When it comes to work ethic, I was raised old-school by a West Texas dad who felt it was his parental duty to teach the next generation the value of minimum wage, back-breaking, manual labor.

The first job he arranged for me was digging ditches. That’s right, my dad secured my brother and me summer jobs as ditch-diggers, installing underground telephone cables ten hours a day in the 100 degree Mississippi heat for $1.65 an hour.

Since I complained so much about the heat, the next summer he got me an indoor job. So I spent that summer inside an UN-airconditioned warehouse loading fifty-pound fertilizer bags onto pallets. During our breaks, we would go outside to cool off. The inside of that warehouse was hotter than outside.

The aforementioned fond summer memories flashed into my head this morning as I read Proverbs 12:11.

He who works his land will have abundant food, but he who chases fantasies lacks judgment.

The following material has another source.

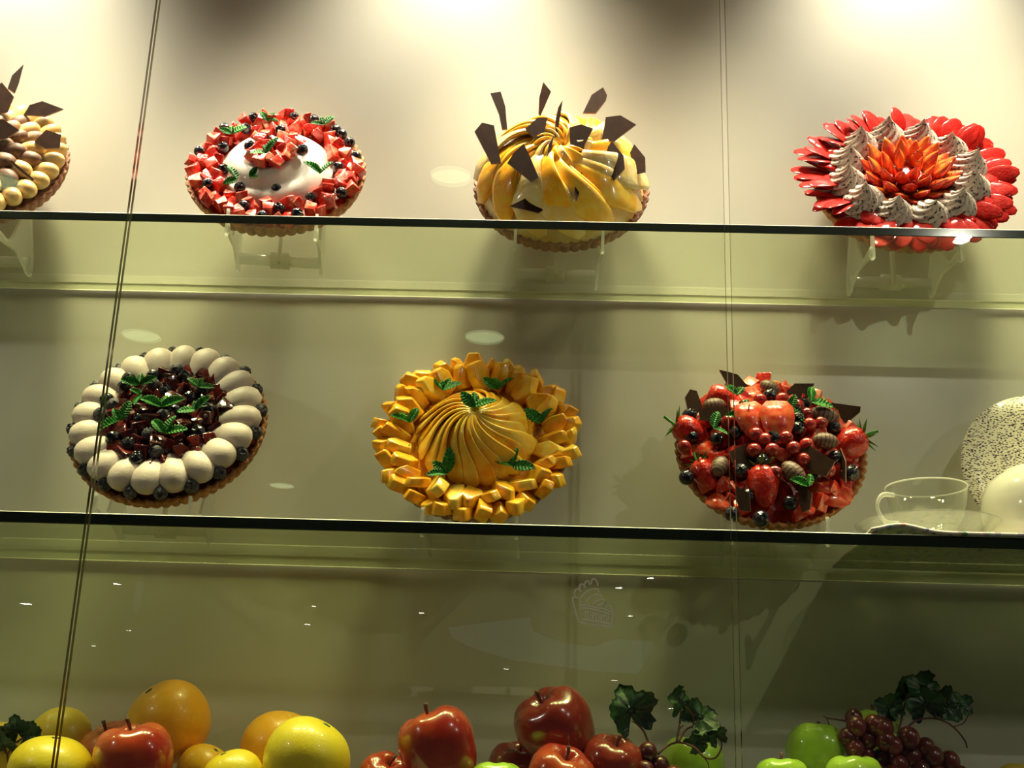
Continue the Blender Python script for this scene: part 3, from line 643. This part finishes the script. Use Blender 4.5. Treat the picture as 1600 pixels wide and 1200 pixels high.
# ------------------------------------------------------------------ fruit on the deck
def fruit_mesh(kind, m):
    P = []
    if kind == 'apple':
        prof = [(.02, -.78), (.22, -.86), (.42, -.88), (.66, -.72), (.84, -.42), (.95, -.05), (.99, .25), (.93, .55), (.78, .78), (.55, .90), (.34, .90), (.18, .80), (.08, .68), (.02, .62)]
        mod = lambda a, r, z, k: (r * (1 + .025 * math.cos(5 * a) * (1 - abs(z) * .3)), z + .02 * math.cos(5 * a) * (abs(z) > .7))
    elif kind == 'lemon':
        prof = [(.02, -1.02), (.14, -.98), (.34, -.9), (.62, -.70), (.85, -.42), (.98, -.05), (.97, .2), (.86, .52), (.64, .78), (.38, .93), (.16, 1.0), (.09, 1.02), (.02, 1.0)]
        mod = None
    else:
        prof = [(.02, -.96), (.3, -.93), (.58, -.80), (.82, -.54), (.96, -.2), (.99, .1), (.93, .40), (.76, .66), (.52, .84), (.25, .92), (.10, .91), (.02, .88)]
        mod = lambda a, r, z, k: (r * (1 + .008 * math.cos(3 * a)), z)
    pr = []
    for i in range(len(prof) - 1):          # catmull-rom
        p0, p1, p2, p3 = prof[max(i - 1, 0)], prof[i], prof[i + 1], prof[min(i + 2, len(prof) - 1)]
        for q in range(4):
            f = q / 4; pr.append(tuple(.5 * ((2 * p1[c]) + (-p0[c] + p2[c]) * f + (2 * p0[c] - 5 * p1[c] + 4 * p2[c] - p3[c]) * f * f + (-p0[c] + 3 * p1[c] - 3 * p2[c] + p3[c]) * f ** 3) for c in (0, 1)))
    pr.append(prof[-1]); V, Fc = lathe(pr, 56, mod); return mk('fruit', V, Fc, m)
FM = {}
STK = mk('stalk', *tube([(0, 0, .60), (.02, .01, .85), (.06, .0, 1.02), (.11, 0, 1.14)], .035, 8, .06), 'stem')
NUB = mk('stem_end', *lathe([(.09, .86), (.10, .90), (.06, .93), (.05, .90), (.01, .89)], 10, lambda a, r, z, k: (r * (1 + .3 * math.cos(5 * a)), z)), 'vine')
def fruit(name, kind, m, px, py, rpx, Y, label, cat, grp, tilt=(0, 0), asp=1.0, stalk=True, snap=True):
    p = at(px, py, Y); r = rpx * p.dot(CF) / F
    if (kind, m) not in FM: FM[(kind, m)] = fruit_mesh(kind, m)
    rot = Euler((tilt[0], tilt[1], rr(0, 6))).to_matrix().to_4x4()
    if kind == 'apple' or stalk:
        t = thing(name, label, cat, T(*p) @ Rx(tilt[0]) @ Ry(tilt[1]) @ Rz(rr(0, 6)) @ Sc(r, r, r * asp), grp)
        put('fruit_body', FM[(kind, m)], t); put('stalk' if kind == 'apple' else 'stem_end', STK if kind == 'apple' else NUB, t)
    else: t = tag(put(name, FM[(kind, m)], None, T(*p) @ Rx(tilt[0]) @ Ry(tilt[1]) @ Sc(r, r, r * asp)), label, cat, grp)
    return t
G1 = 'citrus fruit on the deck'; G2 = 'red apples on the deck'; G3 = 'green apples on the deck'
fruit('grapefruit', 'citrus', 'yellow', 78, 1206, 65, 1.655, 'bright yellow grapefruit at lower left, crossed by the pane joint', 'citrus', G1, (.2, .1), .88)
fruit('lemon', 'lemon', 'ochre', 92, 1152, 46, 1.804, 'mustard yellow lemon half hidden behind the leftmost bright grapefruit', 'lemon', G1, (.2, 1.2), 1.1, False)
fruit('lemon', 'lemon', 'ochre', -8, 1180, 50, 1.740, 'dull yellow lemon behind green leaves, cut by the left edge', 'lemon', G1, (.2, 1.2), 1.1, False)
fruit('apple', 'apple', 'peach', 182, 1186, 56, 1.803, 'matte orange-red apple directly behind the shiny red apple at left', 'apple', G2, (.5, -.3))
fruit('apple', 'apple', 'apple', 210, 1196, 62, 1.655, 'shiny red apple with a dimpled top, between yellow grapefruit and large orange', 'apple', G2, (.25, -.15), 1.05)
fruit('apple', 'apple', 'green', 150, 1222, 40, 1.731, 'sliver of green apple wedged between yellow grapefruit and red apple', 'apple', G3)
fruit('orange', 'citrus', 'orange', 265, 1128, 65, 1.760, 'large orange, topmost of the citrus pile, with a small dark stem end', 'orange', G1, (.5, -.55))
fruit('orange', 'citrus', 'orange', 318, 1206, 43, 1.730, 'small orange tucked under the large orange, in its shade', 'orange', G1, (.3, .5))
fruit('lemon', 'citrus', 'yellow', 364, 1218, 49, 1.665, 'low yellow lemon in front, left of the big yellow grapefruit', 'lemon', G1, (.3, -.4), .95)
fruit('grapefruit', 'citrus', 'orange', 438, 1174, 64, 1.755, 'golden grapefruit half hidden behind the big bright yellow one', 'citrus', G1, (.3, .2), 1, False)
fruit('grapefruit', 'citrus', 'yellow', 478, 1188, 68, 1.660, 'big bright yellow grapefruit in front with a green stem scar at its upper right', 'citrus', G1, (.15, .5))
fruit('apple', 'apple', 'apple', 600, 1222, 43, 1.700, 'small low red apple left of the tall stalked red apple', 'apple', G2, (.6, .3))
fruit('apple', 'apple', 'apple', 688, 1172, 61, 1.665, 'tall red apple with a dark stalk standing up at its left shoulder', 'apple', G2, (.15, -.42), 1.08)
fruit('apple', 'apple', 'apple_dark', 870, 1142, 62, 1.739, 'dark red apple, topmost of the apple pile', 'apple', G2, (.5, -.5), 1.06)
fruit('apple', 'apple', 'apple_dark', 806, 1208, 46, 1.786, 'dull dark red apple below and left of the topmost apple', 'apple', G2, (.4, .2))
fruit('apple', 'apple', 'green', 775, 1234, 44, 1.645, 'top of a lime green apple in front of the red apples', 'apple', G3)
fruit('apple', 'apple', 'apple', 873, 1222, 54, 1.660, 'glossy red apple in front of the topmost apple, its dimple facing out', 'apple', G2, (.55, .3))
fruit('apple', 'apple', 'apple_dark', 955, 1200, 49, 1.706, 'dark red apple behind small grapes, right of the topmost apple', 'apple', G2, (.5, .2))
fruit('apple', 'apple', 'green', 1082, 1202, 50, 1.780, 'shaded green apple behind the vine leaves in the middle', 'apple', G3, (.2, .1))
fruit('apple', 'apple', 'green', 1222, 1228, 44, 1.660, 'bright lime apple in front, just right of the right pane joint', 'apple', G3)
fruit('apple', 'apple', 'green', 1276, 1182, 49, 1.745, 'round green apple left of the dark red grapes', 'apple', G3, (-.3, .1))
fruit('apple', 'apple', 'green', 1335, 1226, 46, 1.645, 'bright lime apple in front of the dark red grapes', 'apple', G3)
fruit('apple', 'apple', 'green', 1366, 1150, 42, 1.800, 'dim green apple hidden behind the top of the dark red grapes', 'apple', G3)
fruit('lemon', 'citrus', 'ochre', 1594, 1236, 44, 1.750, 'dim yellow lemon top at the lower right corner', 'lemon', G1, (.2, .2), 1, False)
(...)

Here are a couple of quick observations about that verse.

1. Abundance and work are connected. People don’t seem to get the concept of hard work anymore. They want instant success, promotion, prosperity, church growth, whatever—without actually working. I watch fresh college grads who don’t understand why the CEO has perks that are not available to them. Aren’t we all created equal? Sorry, but it doesn’t work that way. In the real world, there are no participation trophies, the score is kept, and some teams actually lose.

2. Fantasies and work are not connected. It is a simple choice: work or chase fantasies. You can’t do both. How many business people chase get-rich-quick fantasies, while refusing to do the hard work required to succeed? I’ve lost count of kids with athletic “potential” who never make it because they are simply too lazy to succeed. And, I’ve watched too many church planters chase fantasy strategies that produce nothing but phantom disciples while refusing to put in the hard work required to make actual disciples.

I am thankful that my dad taught me to love and value hard work.

PS: Lest you think that God’s grace exempts us from hard work, consider what Paul said about both in 1 Corinthians 15:10.

But by the grace of God, I am what I am, and his grace to me was not without effect. No, I worked harder than all of them—yet not I, but the grace of God that was with me.